Apan (The Ape, 2009) In the first scene of this intense and harrowing Swedish movie, the main character, Krister, wakes up on a bathroom floor covered in blood. He washes himself, changes his clothes and rushes to his job as a driving instructor. It seems he would like this to be an ordinary day, despite whatever it is that has happened. But that's not possible. In the middle of his first driving lesson he freaks out on his student and gets out of the car, leaving her to fend for herself. From there he goes to a Home Depot-type store to buy some electric saws and heavy-duty plastic bags—not a good sign. Then it's off to the tennis club where the audience will receive almost all the information divulged about Krister's motives for, um, whatever he's done. This movie works by granting information bit by bit, and the pace at which it reveals the layers of the story is deliberate and restrained. I didn't know a single thing about it before watching it—I received the DVD as a gift from a Swedish friend—and that's definitely the way to go with this kind of thing.
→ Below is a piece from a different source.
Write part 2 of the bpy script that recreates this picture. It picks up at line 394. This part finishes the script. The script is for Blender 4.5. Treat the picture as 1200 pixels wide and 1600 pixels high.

I won't ruin it for any potential viewers by saying too much about it. It does have one scene in it that was, for me, one of the most emotionally devastating scenes of any movie I've ever watched. It's the kind of thing that will hit viewers with children the hardest. Apan is disturbing, nightmarish and a true horror movie, not a fun horror movie. It recalls Breathless in how it makes a virtue of the necessity of a low budget. And the actor Olle Sarri, who is in almost every shot of the film, delivers a breathtaking performance that seems perfectly real, understated without ever being "acting".